The Gasses challenged the fine and the constitutionality of the ordinance, and the trial court found the ordinance was constitutional.

S10A1147 Magby v. City of Riverdale et al.

This case from Clayton County involves a different City of Riverdale ordinance, related to tax permits.  Magby began operating a home daycare center in Riverdale, and obtained the necessary state license.  But Magby was cited three times for failing to obtain the occupation tax permit from the City.  Magby was ordered to pay the fine and attempted to appeal, but was unsuccessful.  She filed the present case claiming the ordinance was unconstitutional, and her petition was denied by the Superior Court.

Tuesday, June 8 at 10:00 am Sitting

S10G0448 NUCI Phillips Memorial Foundation, Inc. v.

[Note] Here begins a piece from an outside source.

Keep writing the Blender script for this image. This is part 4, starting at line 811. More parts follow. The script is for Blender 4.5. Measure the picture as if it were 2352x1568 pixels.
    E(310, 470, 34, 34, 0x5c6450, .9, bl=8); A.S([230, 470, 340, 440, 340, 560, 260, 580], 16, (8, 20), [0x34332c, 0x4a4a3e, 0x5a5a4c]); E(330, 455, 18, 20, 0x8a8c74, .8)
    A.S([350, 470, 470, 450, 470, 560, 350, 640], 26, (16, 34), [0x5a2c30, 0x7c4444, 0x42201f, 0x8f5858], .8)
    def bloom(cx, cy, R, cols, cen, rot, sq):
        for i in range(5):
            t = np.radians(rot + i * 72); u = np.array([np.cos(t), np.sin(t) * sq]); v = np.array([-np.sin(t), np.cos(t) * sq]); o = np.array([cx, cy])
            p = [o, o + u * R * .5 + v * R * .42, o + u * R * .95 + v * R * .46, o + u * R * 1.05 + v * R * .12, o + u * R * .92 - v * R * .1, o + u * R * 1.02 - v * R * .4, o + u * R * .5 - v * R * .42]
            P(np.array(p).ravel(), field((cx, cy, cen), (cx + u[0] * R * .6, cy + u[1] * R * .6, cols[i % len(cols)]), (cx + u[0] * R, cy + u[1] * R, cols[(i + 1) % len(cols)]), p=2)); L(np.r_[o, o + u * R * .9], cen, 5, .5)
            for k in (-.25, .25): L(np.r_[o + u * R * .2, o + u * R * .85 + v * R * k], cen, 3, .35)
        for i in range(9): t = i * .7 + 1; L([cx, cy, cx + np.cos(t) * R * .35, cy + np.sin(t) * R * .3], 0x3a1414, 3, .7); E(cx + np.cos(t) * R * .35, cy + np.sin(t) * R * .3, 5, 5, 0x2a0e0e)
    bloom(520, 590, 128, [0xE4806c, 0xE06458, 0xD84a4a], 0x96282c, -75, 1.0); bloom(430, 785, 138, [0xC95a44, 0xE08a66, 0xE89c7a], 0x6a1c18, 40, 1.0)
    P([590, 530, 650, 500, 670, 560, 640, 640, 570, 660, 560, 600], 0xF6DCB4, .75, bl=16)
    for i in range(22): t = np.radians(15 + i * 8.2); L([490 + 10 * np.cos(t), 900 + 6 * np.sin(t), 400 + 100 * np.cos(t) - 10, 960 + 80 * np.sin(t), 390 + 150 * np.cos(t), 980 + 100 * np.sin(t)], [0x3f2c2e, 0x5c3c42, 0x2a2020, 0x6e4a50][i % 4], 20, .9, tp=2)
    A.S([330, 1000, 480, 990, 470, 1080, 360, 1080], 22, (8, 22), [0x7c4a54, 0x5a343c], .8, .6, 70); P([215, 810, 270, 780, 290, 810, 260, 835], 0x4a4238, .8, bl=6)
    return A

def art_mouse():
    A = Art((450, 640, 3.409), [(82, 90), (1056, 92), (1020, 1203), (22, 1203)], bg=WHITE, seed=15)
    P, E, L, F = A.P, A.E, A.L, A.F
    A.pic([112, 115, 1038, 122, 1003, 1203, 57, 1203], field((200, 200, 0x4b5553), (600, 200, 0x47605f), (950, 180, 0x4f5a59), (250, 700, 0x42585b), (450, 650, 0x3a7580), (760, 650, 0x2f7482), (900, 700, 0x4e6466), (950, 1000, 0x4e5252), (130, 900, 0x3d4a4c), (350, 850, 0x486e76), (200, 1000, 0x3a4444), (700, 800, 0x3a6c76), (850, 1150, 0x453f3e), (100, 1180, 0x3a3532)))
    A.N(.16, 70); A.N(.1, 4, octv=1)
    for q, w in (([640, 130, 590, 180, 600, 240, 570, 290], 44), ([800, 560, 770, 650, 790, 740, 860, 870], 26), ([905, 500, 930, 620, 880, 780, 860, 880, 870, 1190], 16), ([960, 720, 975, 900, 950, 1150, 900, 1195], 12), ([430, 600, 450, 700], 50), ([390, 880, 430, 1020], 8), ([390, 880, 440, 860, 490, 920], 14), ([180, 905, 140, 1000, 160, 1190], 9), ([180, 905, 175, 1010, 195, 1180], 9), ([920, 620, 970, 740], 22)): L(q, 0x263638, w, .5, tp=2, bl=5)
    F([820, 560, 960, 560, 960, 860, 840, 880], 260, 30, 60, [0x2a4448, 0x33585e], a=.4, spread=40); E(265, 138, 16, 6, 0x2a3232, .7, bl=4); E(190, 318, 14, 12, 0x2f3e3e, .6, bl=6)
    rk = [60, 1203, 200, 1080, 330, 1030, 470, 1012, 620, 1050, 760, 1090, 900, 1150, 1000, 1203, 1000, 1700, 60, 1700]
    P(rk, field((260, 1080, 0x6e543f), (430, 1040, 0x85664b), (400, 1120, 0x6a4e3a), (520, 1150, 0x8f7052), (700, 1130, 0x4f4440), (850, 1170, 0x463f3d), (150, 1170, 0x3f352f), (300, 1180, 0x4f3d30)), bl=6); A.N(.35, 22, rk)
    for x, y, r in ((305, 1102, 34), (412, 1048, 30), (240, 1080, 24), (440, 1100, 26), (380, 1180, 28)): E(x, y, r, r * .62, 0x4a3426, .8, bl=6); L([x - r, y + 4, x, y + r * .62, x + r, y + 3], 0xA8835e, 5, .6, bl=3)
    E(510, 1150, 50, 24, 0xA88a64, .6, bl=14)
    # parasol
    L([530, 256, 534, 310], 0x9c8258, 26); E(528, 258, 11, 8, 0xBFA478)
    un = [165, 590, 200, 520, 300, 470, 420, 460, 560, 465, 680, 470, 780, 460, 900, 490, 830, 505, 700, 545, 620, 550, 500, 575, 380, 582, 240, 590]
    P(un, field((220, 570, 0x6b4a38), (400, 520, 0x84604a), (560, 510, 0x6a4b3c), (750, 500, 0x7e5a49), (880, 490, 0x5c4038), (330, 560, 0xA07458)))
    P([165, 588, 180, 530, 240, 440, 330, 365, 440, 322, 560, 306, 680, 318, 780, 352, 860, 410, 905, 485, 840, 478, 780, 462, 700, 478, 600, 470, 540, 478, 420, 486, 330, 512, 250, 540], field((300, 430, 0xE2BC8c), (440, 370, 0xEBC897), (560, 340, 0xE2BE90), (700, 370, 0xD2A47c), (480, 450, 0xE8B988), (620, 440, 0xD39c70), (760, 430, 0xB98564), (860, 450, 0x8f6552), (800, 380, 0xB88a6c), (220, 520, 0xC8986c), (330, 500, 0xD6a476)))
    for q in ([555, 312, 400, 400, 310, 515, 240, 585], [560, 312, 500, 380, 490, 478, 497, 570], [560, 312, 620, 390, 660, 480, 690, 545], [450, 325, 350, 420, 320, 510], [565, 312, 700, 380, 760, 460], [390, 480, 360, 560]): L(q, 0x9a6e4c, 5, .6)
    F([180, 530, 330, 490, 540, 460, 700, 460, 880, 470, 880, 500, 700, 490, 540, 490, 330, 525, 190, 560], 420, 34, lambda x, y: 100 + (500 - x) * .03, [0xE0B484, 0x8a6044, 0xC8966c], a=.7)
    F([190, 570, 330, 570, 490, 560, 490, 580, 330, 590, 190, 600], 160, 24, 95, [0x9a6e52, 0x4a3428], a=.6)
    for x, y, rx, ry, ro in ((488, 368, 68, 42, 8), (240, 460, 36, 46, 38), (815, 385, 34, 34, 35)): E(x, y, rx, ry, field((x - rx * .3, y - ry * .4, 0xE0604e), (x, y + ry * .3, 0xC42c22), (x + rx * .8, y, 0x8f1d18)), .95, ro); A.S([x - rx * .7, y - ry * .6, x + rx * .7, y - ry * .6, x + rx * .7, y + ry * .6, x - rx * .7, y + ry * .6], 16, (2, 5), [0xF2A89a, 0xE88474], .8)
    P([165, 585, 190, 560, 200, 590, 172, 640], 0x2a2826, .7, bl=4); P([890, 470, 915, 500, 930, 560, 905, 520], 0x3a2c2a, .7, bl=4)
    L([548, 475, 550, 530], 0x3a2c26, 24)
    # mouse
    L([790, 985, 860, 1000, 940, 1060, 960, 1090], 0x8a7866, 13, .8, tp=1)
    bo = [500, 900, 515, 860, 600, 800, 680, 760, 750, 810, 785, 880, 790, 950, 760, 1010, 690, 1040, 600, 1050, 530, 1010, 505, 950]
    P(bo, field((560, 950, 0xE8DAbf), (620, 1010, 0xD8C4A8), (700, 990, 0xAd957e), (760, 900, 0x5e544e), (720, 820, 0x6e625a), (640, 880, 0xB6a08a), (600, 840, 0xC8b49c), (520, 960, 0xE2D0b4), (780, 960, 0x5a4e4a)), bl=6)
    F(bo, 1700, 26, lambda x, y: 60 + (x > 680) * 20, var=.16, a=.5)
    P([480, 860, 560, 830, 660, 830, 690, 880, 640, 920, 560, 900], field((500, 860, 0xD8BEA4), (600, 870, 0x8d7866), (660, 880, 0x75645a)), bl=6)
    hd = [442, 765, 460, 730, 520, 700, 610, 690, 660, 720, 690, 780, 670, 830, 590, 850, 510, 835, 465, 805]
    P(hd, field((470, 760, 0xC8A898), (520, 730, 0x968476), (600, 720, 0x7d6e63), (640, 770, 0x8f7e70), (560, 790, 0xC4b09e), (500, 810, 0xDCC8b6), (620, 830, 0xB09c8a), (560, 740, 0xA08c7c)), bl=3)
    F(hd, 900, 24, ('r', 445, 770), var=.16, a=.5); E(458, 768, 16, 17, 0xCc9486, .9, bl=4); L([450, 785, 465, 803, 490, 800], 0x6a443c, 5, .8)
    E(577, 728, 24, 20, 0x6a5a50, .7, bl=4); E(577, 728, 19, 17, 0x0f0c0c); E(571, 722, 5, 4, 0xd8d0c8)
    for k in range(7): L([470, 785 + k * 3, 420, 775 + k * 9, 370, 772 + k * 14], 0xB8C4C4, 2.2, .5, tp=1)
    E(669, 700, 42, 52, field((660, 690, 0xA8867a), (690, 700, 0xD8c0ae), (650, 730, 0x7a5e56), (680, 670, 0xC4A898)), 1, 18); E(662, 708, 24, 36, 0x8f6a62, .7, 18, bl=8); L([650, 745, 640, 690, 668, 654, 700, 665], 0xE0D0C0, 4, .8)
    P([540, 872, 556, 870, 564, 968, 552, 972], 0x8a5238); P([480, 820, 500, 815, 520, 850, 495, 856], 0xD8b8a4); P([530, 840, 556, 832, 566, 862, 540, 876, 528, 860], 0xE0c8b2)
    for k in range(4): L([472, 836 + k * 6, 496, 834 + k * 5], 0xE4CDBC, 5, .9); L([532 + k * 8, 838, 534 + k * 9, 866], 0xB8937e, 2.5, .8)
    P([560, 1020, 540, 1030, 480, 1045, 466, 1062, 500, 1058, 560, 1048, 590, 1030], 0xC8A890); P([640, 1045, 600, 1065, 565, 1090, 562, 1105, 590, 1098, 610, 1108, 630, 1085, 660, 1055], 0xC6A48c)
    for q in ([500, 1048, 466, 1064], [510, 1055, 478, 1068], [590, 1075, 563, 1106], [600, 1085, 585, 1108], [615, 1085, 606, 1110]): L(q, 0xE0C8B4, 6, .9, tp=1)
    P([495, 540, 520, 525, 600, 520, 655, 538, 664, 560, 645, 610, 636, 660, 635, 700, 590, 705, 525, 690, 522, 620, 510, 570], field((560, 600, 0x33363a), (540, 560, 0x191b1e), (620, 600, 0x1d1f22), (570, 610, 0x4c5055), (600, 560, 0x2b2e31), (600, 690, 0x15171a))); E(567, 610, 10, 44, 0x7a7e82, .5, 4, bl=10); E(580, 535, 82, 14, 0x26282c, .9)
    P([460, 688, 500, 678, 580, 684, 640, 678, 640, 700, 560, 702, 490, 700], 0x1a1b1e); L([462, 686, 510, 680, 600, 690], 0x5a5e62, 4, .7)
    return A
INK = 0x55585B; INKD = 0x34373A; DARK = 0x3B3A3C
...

Athens-Clarke County Board of Tax of Tax Assessors

This case involves the proper application of an ad valorem tax exemption for a public charity.  The trial court granted the exemption to the Nuci Phillips Memorial Foundation.

The Court of Appeals (Smith, Phipps, and Bernes) unanimously reversed the trial court, finding that although the institution was a public charity, it used its building for other purposes than just its charitable purposes.  Under the language of OCGA Section 48-5-41(d)(2), the Court of Appeals held that the foundation rented its space for birthday parties and wedding receptions, and thus was not exclusively devoted to a charitable purpose.

The Supreme Court granted certiorari in a 6-1 vote (Carley dissenting) to consider the following question:

  1. Whether the Court of Appeals erred in applying OCGA Section 48-5-41 (d) (2)? Compare Ga. Laws 2006 at 376 and Ga. Laws 2007 at 341.

The Supreme Court heard oral argument in the case on June 8, 2010.